Tuesday, April 9, 2019

Grief ~ I Know Your Name

In Memory of my daughter 

Julie Ann Christiansen
April 8, 1976 - May 29, 2010

Name It


You come and visit again on days like this. 

You know the date well because you always show up on this day.  Always. 

I know you.

I know your name.

I know all the thoughts and feelings that bring with you when you visit.

Sometimes you enter the door of my heart in bursts.  

Yes, Grief, your short, unexpected visits are named  ‘Grief bursts.’

Other times you come and visit and stay for days, longer than I would like you to stay.

But let me tell you something, Grief.  While I am well acquainted with you and your visits, I have learned something about another visitor that makes you seem like a rather simple emotion.  

The name of that other visitor to my life is 


Bereavement is more complex than you are Grief.

Bereavement speaks of the tearing apart that was left in my soul, in my heart, in my body, in my family circle when my dear Julie left me.  

Bereavement left me unable to function, to get out of bed, to cook a meal, to pick up one foot and put it in front of the other.  

Bereavement left me feeling robbed.  Yes,  robbed.  When I wonder just what my beautiful daughter would like like today on what would have been her forty-third birthday, I feel robbed.  

I feel robbed when she isn’t here for family holidays, for special occasions, for memorable event.  

I feel robbed when I can’t call her up and hear her voice.  When I can’t hear her speak of her take on events, politics, movies, books, family matters, work, life, and love, I feel robbed.

And, more than that, I think of how she was robbed of a life that, “woulda, coulda, shoulda” been her's to live.  


  1. My thoughts are with you, Sally...

  2. Oh Sally, you express your grief and love so eloquently and with such love and passion. I hope that it was not so much painful as healing to write this but I suspect it could be both.

  3. You write out your sadness magnificently. I hope it helps heal your pain.

  4. Sally, this is powerful and beautiful.
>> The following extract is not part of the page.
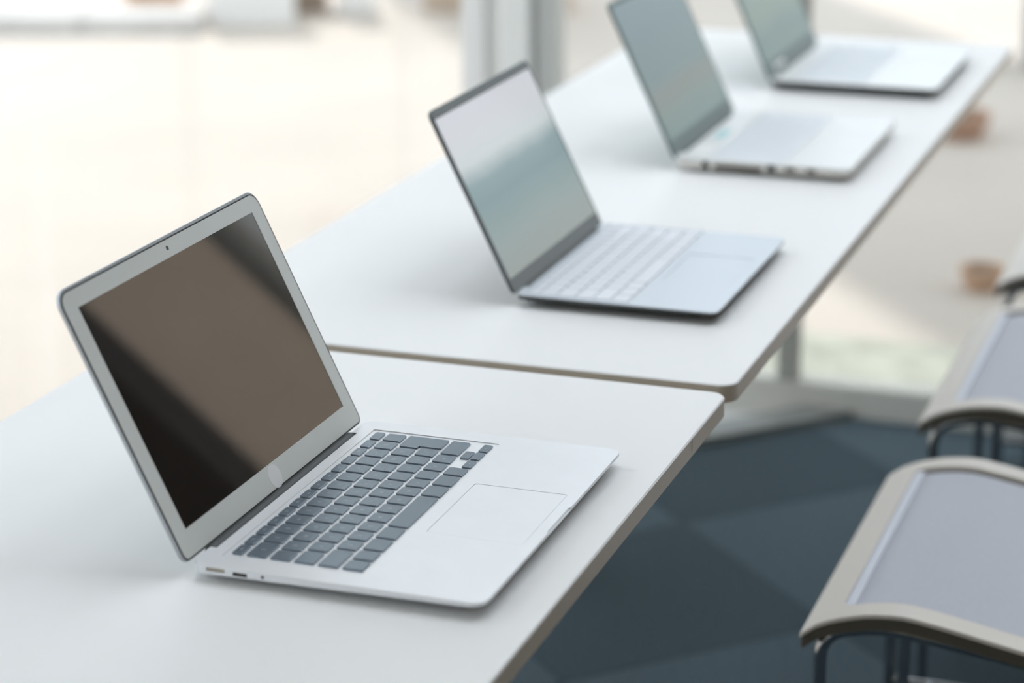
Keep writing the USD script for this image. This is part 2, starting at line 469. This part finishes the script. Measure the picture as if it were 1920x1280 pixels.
def place(m, A):
    """A mesh built in millimetres in the lid's own frame, moved onto the laptop, in metres."""
    return tm(m).copy().apply_transform(A).apply_scale(MM)


def key_mesh(x0, y0, x1, y1, zb, zt, r=1.6, n=3):
    return hull((rr(x0, y0, x1, y1, r, n), zb), (rr(x0, y0, x1, y1, r, n), zt - .35), (rr(x0 + .35, y0 + .35, x1 - .35, y1 - .35, r, n), zt))


def cap(m, z0):
    return m.translate([0, 0, z0])


# ---- nearest laptop: silver, black keys
DK = 12.5                       # its deck above the table
L1 = thing('laptop', 'nearest silver laptop with black keys, a dark brown screen and a round white sticker', 'laptop', (0, 0, TABLE_Z))
W2, D = 162.5, 227.0
side = lambda y: DK - 3.2 - 4.2 * min(1, max(0, y / 95.0)) ** .8
base = hull((rr(-W2 + .35, .35, W2 - .35, D - .35, 11, 8), DK), (rr(-W2, 0, W2, D, 11, 8), DK - .4), (rr(-W2, 0, W2, D, 11, 8), lambda y: side(y) + .9),
            (rr(-W2 + .9, .9, W2 - .9, D - .9, 11, 8), side), (rr(-W2 + 10, 16, W2 - 10, D - 5, 11, 8), DK - 9.4), (rr(-W2 + 22, 40, W2 - 22, D - 12, 11, 8), DK - 10.5))
scoop = m3.Manifold.batch_hull([m3.Manifold.sphere(6, 32).translate([-22, -3.4, DK + 3.2]), m3.Manifold.sphere(6, 32).translate([26, -3.4, DK + 3.2])])
base = base - scoop - bx(-130, 130, 221.3, 232, -5, DK + 5)
base = base - prism(rr(-143.3, 99.6, 143.3, 211.3, 1.5, 4), DK - .7, DK + 2)
base = base - prism(rr(-52.9, 10.7, 53.1, 87.3, 2.4, 5), DK - .45, DK + 2)
base = base - bx(-164, -160.5, 199.0, 213.8, DK - 4.0, DK - 1.2) - bx(-164, -160.5, 181.3, 192.8, DK - 5.2, DK - 2.2)
base = base - man(cyl((-164, 169.1, DK - 3.2), (-160.5, 169.1, DK - 3.2), 1.35, 20))
b1 = obj('base', mm(base), M['aluminium'], L1)
obj('port', mm(bx(-161.9, -160.4, 199.1, 213.7, DK - 3.9, DK - 1.3)), M['port_tan'], b1, label='tan power socket')
obj('port', mm(bx(-161.7, -160.4, 181.4, 192.7, DK - 5.1, DK - 2.3)), M['port_dark'], b1, label='dark rectangular socket')
obj('port', mm(cyl((-161.6, 169.1, DK - 3.2), (-160.4, 169.1, DK - 3.2), 1.3, 20)), M['port_dark'], b1, label='small round audio socket')
obj('indicator', mm(cyl((63, .05, DK - 1.4), (63, .6, DK - 1.4), .7, 12)), M['port_dark'], b1)
for fx, fy in ((-128, 52), (128, 52), (-128, 196), (128, 196)):
    obj('rubber_foot', mm(cyl((fx, fy, 0), (fx, fy, DK - 10.3), 6.5)), M['rubber'], b1)
obj('trackpad', mm(prism(rr(-52.4, 11.15, 52.6, 86.85, 2.0, 5), DK - .46, DK - .16)), M['aluminium'], L1)
obj('hinge', mm(cyl((-129.4, 226.8, DK - 4.6), (129.4, 226.8, DK - 4.6), 4.8, 28)), M['hinge_black'], L1)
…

If you can stand to do it, I think you should submit it to some poetry sites or publications. Anyone who has suffered such a loss will identify with it immediately. And those who have never had to endure it will have a better understanding of your pain.

  5. Owning our feelings through writing is healing. We all have grief of some kind to deal with, that's part of the education for everyone. Not that that makes it easy but acceptance and looking forward to a reunion with our loved one makes it all possible...

  6. A beautiful and sincerely written piece and like Elizabeth said, perhaps this should be seen and shared my other people like yourself as it could be a great encouragement to them.

  7. Beautifully and poignantly expressed, Sally. There can be no greater loss than the loss of a beloved child. Sending you hugs.

  8. I know this pain of loss all too well, too many times too and in my case even more recently losing my mom suddenly in 2017. My heart, thoughts and prayers go out to you. Take all the time you need... that pain never really goes away. Hugs.


  9. Anniversaries are the saddest times. Maybe the sharpest edges are knocked off the pain over years but grieving never stops. We have been left bereft. I am so sorry for your loss.
    Do you spend time reliving the good times with her? How lucky you were to have had her in your life? I hope you can remember that.

    I am so sorry not to have commented here for such a long time, Blogger messed up my ‘moderate’ box and I have only just realised that for several years there were 100s of comments I never even knew about. Thank you for your comments during my own hard times.